James and some other trainees are sent to "The Farm," Camp Peary, for training, and after which the ones that don't washout or are dismissed, become agents. During this time they are being evaluated every bit as much as they are trained. James becomes involved with co-trainee Layla Moore (Moynahan). Burke and another instructor (Slayne) hammer on the young recruits that they should always been on their guard. An entire town is the simulation where they must maneuver and collect "assets". The trainees are told "don't trust anything," "don't get caught," and "nothing is as it seems."

Eventually one of the first of several interesting plot twists occurs. James and Layla retire away from the compound and to a wooded area where they make love. Only after they are finished, men in ski masks armed with rifles and flashlights jump them and take James away. He's blindfolded, half-naked and freezing, and thrown into the trunk of a car and driven somewhere. Then he's taken to an airport where he is placed in the cargo area of the plane, still blindfolded. Eventually he ends up in an old prison, where a large man with a "Slavic" accent interrogates him about "The Farm" and who the other trainees and instructors are.

James assumes this is a test, and part of his training, but still he's scared. He tells his captors nothing and this goes on for several days until they bring the sleeping bag that Layla and James were in and tell him something very disturbing, and at which point he cracks. He starts babbling, asks for Burke, and wants out of the cell.

Just like that he is removed and discovers he was still at Camp Peary, in an old part of the compound. He cracked, and has washed out of the C.I.A. Doesn't sound very fair, and certainly wasn't right.

At least that's what his co-trainees believe. Burke takes James aside and tells him he lasted longer than anyone ever had in that simulation. He also tells him that they need him to help deal with a spy. This spy is a female scientist on the M.I.T. campus someone James knows. James at first refuses, he knows the professor and can't believe she is a spy. It doesn't take long for Burke to convince James he has to do it, and that he's the only one who can get into her zone of trust. So now it all makes sense. James was recruited because of his involvement with this M.I.T. scientist.

I'm not always big on these C.I.A. and F.B.I operative, covert, Tom Clancy wanna-be scripts. But like last year's Spy Game, this is a well written script. Spy Game was heavier on character, which worked well for it, and it was not as reliant on situation and plot as The Recruit is, but they are both outstanding stories crafted by good screenwriters.

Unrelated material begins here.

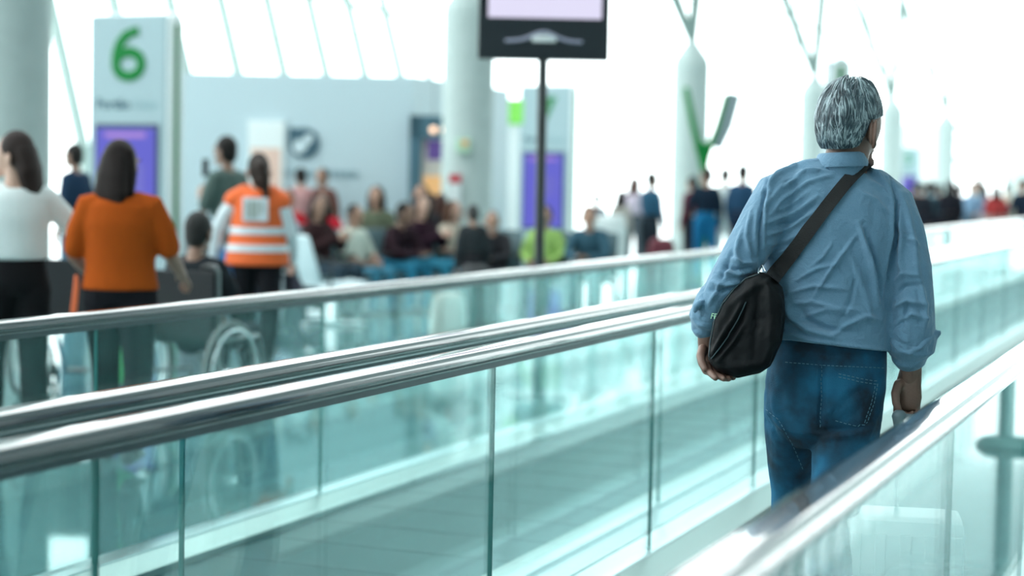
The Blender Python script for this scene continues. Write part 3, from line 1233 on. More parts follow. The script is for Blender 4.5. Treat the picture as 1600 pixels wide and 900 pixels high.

The Recruit has a couple of mind-bending twists, and one revealed towards the end that is flat out mind-boggling. It completely floored me. The beginning of the script is a little slow and I was not entirely convinced that the dramatic situation was plausible, but the story was working enough that I never lost interest or faith. And then of course when the spy turns out to be a M.I.T. scientist it all made perfect sense.

I understand the script has been rewritten some, and that the second and third act will be a little different. I hope that the plot twists, especially the ending revelation, are still there. If they are, this will be an outstanding movie. And, after Daredevil, The Recruit, and the upcoming Phone Booth, Colin Farrell is going to be a major star.